La dématérialisation d’un mythe

Il y a des mythes qui se déboulonnent et d’autres qui se dématérialisent avec faste, gros déploiement technologique, et surtout cette grande assurance qui fait que, parfois, l’on s’approche un peu trop du soleil, puis l’on sombre.
Voilà le sort à propos réservé à Icare, fils de l’architecte Dédale, qui, depuis la semaine dernière, voit son univers revisité sur les planches du Théâtre du Nouveau Monde (TNM) à Montréal. Le célèbre duo de créateurs d’effets visuels Michel Lemieux et Victor Pilon est derrière tout cela, avec la complicité du dramaturge Olivier Kemeid, au texte.

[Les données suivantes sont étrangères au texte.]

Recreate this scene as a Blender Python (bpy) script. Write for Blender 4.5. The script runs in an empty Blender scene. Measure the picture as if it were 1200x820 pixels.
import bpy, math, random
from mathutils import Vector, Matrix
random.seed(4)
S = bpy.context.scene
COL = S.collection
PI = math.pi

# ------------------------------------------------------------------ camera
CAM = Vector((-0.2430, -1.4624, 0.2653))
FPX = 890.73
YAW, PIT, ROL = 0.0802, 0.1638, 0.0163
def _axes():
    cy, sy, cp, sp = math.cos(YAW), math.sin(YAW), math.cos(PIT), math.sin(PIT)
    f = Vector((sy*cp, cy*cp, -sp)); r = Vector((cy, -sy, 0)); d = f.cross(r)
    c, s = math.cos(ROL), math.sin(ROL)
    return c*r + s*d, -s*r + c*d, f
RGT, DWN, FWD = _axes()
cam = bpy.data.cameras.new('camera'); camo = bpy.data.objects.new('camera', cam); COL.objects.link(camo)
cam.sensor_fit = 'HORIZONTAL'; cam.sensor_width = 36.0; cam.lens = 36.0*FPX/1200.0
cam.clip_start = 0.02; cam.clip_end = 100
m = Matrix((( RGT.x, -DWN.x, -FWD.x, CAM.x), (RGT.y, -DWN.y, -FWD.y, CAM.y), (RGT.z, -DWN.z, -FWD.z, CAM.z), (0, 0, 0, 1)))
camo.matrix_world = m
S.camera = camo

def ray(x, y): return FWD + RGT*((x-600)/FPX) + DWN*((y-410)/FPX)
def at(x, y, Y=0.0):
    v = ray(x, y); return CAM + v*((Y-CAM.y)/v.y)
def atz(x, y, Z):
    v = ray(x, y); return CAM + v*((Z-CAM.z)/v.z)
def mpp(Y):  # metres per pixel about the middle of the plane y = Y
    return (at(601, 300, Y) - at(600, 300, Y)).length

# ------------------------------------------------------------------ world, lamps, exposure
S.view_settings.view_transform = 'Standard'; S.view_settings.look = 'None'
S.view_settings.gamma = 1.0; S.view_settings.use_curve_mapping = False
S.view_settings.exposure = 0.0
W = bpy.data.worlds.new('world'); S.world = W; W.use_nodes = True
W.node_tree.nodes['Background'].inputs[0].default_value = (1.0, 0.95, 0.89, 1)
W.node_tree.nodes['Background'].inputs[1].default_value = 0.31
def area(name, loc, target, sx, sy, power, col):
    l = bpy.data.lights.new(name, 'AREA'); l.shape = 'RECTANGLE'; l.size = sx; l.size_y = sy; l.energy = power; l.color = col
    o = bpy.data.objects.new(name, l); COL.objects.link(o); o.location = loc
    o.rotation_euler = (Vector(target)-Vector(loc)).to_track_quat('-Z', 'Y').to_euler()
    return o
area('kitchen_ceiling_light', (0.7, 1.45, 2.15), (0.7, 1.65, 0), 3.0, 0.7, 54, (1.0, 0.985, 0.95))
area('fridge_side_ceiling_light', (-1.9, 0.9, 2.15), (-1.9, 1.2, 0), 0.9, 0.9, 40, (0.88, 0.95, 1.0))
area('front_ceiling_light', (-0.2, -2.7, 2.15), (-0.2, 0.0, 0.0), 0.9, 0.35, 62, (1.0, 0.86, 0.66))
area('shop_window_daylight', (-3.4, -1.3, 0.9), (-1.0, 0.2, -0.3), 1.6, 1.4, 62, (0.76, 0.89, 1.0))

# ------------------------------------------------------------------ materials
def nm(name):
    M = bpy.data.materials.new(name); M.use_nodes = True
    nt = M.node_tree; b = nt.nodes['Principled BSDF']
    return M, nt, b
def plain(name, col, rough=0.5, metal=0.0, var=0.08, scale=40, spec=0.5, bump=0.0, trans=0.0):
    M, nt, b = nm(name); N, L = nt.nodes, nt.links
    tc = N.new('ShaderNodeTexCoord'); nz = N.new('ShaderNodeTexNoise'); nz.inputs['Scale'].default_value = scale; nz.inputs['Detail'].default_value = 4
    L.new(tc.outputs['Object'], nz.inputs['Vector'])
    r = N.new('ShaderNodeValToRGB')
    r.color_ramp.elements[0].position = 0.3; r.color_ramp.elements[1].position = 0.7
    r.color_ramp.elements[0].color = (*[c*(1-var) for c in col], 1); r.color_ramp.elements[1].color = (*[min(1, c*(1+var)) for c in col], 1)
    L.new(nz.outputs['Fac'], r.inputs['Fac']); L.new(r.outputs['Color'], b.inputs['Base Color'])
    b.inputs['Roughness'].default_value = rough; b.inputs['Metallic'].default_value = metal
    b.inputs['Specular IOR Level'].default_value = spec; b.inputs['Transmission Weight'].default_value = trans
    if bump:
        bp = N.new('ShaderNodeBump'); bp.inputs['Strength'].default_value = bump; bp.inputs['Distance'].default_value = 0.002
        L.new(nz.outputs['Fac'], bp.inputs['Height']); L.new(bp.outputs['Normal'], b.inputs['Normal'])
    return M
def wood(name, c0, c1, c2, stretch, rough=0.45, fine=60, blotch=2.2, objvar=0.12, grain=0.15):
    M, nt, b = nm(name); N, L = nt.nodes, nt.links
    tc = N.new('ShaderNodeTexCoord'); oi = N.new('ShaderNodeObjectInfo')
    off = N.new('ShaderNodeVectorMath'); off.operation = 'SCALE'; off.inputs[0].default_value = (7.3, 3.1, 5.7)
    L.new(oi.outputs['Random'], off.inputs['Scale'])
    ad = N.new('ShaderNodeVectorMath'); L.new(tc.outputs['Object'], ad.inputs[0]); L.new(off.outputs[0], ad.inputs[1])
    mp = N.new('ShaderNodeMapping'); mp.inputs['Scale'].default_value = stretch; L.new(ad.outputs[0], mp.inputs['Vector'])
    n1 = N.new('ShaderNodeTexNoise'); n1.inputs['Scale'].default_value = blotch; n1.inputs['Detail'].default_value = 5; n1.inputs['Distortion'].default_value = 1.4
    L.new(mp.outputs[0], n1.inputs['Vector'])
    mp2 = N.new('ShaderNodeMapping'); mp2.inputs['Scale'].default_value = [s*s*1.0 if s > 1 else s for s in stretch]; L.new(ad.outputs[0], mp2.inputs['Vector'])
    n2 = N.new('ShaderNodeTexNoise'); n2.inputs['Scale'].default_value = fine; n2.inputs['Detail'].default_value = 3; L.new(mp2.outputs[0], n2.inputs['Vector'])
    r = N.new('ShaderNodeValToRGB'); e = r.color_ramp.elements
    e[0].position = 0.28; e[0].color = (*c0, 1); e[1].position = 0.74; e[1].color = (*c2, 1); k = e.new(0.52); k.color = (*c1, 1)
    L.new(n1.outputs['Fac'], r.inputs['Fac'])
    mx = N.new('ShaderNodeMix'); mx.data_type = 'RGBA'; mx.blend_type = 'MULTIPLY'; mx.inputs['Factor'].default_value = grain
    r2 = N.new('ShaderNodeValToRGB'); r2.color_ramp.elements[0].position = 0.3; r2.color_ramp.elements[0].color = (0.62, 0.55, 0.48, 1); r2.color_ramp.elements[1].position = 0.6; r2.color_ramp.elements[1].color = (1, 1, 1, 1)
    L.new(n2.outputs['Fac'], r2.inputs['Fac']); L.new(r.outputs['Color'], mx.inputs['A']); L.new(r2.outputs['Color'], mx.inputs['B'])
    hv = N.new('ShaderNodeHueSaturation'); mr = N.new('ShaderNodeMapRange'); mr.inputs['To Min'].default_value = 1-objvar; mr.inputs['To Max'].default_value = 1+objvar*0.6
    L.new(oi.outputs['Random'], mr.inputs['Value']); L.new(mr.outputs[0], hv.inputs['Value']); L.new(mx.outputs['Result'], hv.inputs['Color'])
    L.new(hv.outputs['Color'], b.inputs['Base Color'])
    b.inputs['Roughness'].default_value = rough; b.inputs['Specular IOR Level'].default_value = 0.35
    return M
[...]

Sous la houlette de ce trio, Icare, avec une détermination naïve parfaitement incarnée par Renaud Lacelle-Bourdon, se retrouve ici au coeur d’une forêt au contact d’un père en retraite (Robert Lalonde) s’étant donné pour mission de construire une cabane. Il y a une cantatrice chantant délicatement sa mythologie en grec dans le texte. Il va y avoir aussi de petites tensions, des complicités, l’expression d’un idéalisme, le souvenir d’une mère disparue, celui d’un apprenti et surtout une mécanique visuelle redoutable qui, à grands coups de projections et de présence holographique, complète l’assemblage de ce récit séculaire, métaphore de la faiblesse humaine, des dérives de l’ambition et de la témérité.
Le résultat est forcément spectaculaire, avec ces personnages en chair et en os, en interaction avec des âmes pixelisées en trois dimensions. Pascale Bussières, en mère malade, et Maxime Denommée, en apprenti au talent insolent, entrent dans cette catégorie. L’esthétique est rigoureuse, précise, calculée occupant l’espace scénique avec subterfuge et débordement, sans toutefois écraser les acteurs qui se retrouvent ici en symbiose presque parfaite avec leurs multiples dimensions.
Difficile par contre d’en dire autant de la poésie, de la magie et de l’émotion qui, dans cet environnement conceptuel lourd, peinent en une heure trente à trouver aisément leur chemin au milieu de cette masse imposante et constante d’effets visuels et sonores. Le beau manque de substance. La persistance et le mouvement dans l’espace d’un trait virtuel projeté surprennent, mais n’attendrissent pas. L’exubérance ne trouve pas toujours sa justification.
Étrangement, tout ce déballage n’ennuie pas, abreuvant même les yeux avec efficacité et originalité, au point donc d’induire dans le cerveau un paradoxe prévisible donnant l’impression d’avoir toujours faim après avoir trop mangé.